Если сходство между замыслом, сюжетным посылами и некоторыми ключевыми эпизодами обеих книг не вызывают сомнения, то различны образы джиннов. Если в начале романа Энсти Факраш показан преисполненным благодарности к своему спасителю, то с середины романа джинн меняется. Отказы Вентимора от подносимых ему даров приводят Факраша в бешенство, он начинает ненавидеть юношу и, не желая понять ни причин такого его поведения, ни времени, в которое его забросила судьба, он решает погубить того, кого недавно, по его словам, боготворил.
Факраш не просто жесток, груб и высокомерен – он ведет себя так только с теми, кого считает ниже и слабее себя. Перед теми же, кто, по его мнению, сильнее его, он подчеркнуто подобострастен, раболепен, заискивает, готовый пойти на все, лишь бы не рассердить их (точь-в-точь, как Пол Бультон из романа "Шиворот-навыворот"). Такие чувства он проявляет в отношении лорда-мэра Лондона, поскольку Вентимор убедил его, что тот – самый могущественный человек в городе, владеющий всем, что есть в столице Англии.

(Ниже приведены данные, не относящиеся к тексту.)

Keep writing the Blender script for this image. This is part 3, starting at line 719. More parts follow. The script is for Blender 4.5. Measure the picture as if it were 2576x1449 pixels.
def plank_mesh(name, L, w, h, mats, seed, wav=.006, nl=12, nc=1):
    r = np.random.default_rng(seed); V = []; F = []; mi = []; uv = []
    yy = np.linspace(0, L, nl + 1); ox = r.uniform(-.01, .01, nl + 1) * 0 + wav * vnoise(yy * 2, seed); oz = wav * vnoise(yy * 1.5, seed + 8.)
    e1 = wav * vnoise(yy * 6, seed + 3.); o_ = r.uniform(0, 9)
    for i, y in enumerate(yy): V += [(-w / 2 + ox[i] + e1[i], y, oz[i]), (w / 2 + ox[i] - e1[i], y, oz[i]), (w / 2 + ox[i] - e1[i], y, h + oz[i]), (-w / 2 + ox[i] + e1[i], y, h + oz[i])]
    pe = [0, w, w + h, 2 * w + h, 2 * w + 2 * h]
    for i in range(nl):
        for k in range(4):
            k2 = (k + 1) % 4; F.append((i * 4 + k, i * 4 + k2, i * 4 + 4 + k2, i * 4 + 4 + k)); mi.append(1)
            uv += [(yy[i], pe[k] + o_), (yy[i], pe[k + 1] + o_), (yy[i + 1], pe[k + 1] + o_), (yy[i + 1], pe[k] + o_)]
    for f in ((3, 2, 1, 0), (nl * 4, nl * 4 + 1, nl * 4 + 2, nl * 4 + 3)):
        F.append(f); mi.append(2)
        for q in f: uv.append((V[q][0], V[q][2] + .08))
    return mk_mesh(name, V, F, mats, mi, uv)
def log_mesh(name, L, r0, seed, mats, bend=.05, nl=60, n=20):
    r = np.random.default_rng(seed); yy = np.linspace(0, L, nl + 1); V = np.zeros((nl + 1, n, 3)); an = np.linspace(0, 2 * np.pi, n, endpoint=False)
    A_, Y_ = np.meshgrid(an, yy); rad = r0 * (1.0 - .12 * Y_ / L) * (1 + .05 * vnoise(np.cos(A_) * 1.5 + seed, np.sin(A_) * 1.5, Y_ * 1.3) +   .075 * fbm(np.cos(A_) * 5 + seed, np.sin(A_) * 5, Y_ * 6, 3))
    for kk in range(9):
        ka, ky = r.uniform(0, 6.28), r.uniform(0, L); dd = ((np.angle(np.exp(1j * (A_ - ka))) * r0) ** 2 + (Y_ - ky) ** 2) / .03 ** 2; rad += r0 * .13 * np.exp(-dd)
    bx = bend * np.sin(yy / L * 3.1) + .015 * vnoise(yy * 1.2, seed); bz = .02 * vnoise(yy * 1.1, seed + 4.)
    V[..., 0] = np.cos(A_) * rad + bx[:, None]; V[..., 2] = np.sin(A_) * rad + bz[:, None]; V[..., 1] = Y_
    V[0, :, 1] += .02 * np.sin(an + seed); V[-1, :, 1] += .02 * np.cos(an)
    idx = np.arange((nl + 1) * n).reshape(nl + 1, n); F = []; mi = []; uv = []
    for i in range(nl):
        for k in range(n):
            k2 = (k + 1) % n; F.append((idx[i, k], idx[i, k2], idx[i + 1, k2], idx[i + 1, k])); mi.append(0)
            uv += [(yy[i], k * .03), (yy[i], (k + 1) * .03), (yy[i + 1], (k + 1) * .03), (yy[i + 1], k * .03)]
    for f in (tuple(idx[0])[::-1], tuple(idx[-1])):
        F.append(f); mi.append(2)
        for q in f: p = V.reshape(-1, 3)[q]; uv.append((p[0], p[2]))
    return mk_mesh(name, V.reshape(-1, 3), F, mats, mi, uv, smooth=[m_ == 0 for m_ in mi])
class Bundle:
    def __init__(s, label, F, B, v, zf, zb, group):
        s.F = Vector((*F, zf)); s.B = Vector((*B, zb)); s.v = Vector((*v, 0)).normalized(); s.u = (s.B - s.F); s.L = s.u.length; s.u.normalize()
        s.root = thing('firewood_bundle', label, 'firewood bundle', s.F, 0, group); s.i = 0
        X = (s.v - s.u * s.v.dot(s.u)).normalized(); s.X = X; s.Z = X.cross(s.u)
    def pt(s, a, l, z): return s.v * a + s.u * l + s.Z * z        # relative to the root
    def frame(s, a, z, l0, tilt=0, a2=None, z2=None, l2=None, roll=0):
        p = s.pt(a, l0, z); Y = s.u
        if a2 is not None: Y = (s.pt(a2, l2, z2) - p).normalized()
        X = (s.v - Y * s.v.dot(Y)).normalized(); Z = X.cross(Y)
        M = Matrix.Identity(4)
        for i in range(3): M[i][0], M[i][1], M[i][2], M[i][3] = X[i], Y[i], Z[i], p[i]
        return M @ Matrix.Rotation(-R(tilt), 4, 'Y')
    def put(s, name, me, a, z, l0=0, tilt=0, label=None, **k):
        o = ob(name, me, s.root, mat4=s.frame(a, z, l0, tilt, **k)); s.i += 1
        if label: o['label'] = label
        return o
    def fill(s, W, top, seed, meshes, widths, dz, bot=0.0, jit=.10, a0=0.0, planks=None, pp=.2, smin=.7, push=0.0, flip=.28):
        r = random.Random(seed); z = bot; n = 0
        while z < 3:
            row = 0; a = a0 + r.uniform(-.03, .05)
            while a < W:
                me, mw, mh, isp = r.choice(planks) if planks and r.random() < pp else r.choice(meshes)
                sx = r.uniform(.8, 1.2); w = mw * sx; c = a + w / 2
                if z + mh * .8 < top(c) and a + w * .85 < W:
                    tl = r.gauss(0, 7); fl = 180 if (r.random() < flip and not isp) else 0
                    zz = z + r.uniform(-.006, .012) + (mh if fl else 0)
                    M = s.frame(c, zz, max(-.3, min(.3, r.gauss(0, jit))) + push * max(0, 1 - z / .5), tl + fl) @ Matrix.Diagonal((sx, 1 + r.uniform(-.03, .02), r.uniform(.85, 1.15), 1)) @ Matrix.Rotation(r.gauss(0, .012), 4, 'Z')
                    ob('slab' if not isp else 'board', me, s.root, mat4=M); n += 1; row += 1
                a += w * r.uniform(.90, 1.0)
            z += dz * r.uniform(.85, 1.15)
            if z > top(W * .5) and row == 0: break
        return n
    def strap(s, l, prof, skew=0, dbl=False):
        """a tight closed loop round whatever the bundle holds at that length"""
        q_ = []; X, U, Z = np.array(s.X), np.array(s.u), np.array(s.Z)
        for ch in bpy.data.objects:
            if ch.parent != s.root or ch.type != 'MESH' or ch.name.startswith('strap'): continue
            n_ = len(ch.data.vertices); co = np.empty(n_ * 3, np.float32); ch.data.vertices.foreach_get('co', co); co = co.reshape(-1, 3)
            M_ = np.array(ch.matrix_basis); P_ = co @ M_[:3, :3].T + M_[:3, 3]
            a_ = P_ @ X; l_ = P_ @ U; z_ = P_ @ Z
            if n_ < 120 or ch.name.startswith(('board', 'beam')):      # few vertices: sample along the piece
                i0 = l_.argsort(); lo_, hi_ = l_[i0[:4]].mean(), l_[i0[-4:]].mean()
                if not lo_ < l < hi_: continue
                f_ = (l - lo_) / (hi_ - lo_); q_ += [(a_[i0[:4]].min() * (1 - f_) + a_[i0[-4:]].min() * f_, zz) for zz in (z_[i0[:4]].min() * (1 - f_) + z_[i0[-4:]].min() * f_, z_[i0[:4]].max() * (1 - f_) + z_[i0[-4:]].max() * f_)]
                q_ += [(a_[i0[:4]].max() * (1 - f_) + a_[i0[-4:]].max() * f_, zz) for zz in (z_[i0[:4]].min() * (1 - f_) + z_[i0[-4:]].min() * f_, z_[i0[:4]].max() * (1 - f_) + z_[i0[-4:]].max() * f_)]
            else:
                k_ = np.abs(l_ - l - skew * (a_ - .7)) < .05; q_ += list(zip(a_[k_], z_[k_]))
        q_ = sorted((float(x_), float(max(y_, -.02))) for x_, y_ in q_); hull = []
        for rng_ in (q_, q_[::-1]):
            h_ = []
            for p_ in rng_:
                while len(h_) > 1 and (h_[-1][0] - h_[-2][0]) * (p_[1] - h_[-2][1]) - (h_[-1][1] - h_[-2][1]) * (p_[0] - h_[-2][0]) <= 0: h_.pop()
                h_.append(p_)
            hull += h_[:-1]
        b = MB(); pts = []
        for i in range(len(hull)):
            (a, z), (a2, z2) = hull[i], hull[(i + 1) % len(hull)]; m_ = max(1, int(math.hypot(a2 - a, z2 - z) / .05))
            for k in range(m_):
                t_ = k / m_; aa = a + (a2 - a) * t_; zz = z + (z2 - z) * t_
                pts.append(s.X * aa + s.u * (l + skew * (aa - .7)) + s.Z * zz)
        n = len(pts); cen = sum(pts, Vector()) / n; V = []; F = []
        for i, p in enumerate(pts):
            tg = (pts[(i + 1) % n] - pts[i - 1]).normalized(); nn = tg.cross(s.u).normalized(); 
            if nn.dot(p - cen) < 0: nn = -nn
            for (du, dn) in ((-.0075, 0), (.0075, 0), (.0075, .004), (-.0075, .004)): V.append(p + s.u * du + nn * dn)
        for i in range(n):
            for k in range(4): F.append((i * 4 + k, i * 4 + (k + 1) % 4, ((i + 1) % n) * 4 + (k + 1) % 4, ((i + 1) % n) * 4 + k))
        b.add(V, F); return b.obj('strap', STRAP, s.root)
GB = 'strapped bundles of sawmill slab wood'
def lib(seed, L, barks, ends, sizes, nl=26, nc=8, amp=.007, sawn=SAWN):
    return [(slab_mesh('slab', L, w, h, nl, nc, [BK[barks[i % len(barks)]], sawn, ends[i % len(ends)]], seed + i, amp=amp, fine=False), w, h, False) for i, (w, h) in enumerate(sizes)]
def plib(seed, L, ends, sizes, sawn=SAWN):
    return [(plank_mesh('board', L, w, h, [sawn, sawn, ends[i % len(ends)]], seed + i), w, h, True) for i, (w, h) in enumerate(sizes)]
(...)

В книге Лагина образ Факраша словно раздвоен, его качества "поделены" между Хоттабычем, которому "достались" доброта, отзывчивость, толерантность, и его братом Омаром, воплощающим жестокость и эгоизм. Если Хоттабыч постепенно избавляется от самонадеянности, столь присущей ему в начале книги, и претерпевает столь значительную нравственную эволюцию, что А. Н. Стругацкий в послесловии к одному из изданий "Старика Хоттабыча" назвал его "старым добрым джинном", "современным Дон-Кихотом в шляпе-канотье и коротенькой курточке" [169] , то его брат Омар высокомерен, бесцеремонен, как и Факраш, убежден в собственной непогрешимости; кроме того, он не только не хочет учиться, как Хоттабыч, на своих ошибках, но не допускает ни на минуту, что в чем-то может ошибаться.
Но еще больше отличаются главные герои. Вентимор – молодой начинающий архитектор, мечтающий об известности и высоком материальном достатке, но желающий добиться этого своим трудом. Неоднократно он высказывает эту мысль в разговоре с Факрашем: "Хочу ли я, чтобы самые важные люди в Лондоне низкопоклонничали передо мной, стараясь от меня чего-нибудь добиться? Так как я превосходно знал, что все эти почести воздаются мне за мои личные заслуги, то едва ли мог бы считать себя польщенным. …Единственное, что я умею и люблю, это – созидать дома" [170] , "…Я не привык быть богатым, мне бы лучше разбогатеть постепенно, так, чтобы сознавать, что я всем обязан – насколько возможно – моим собственным трудам. …Само по себе богатство не приносит людям счастья" [171] .
Вентимор добр, великодушен, влюблен в Сильвию, дочь архитектора Фютвоя, и готов ради нее на все. Он трудолюбив и аккуратен, честен, верен своему слову – т. е. перед нами добропорядочный английский джентльмен конца XIX в., воплощение викторианских добродетелей.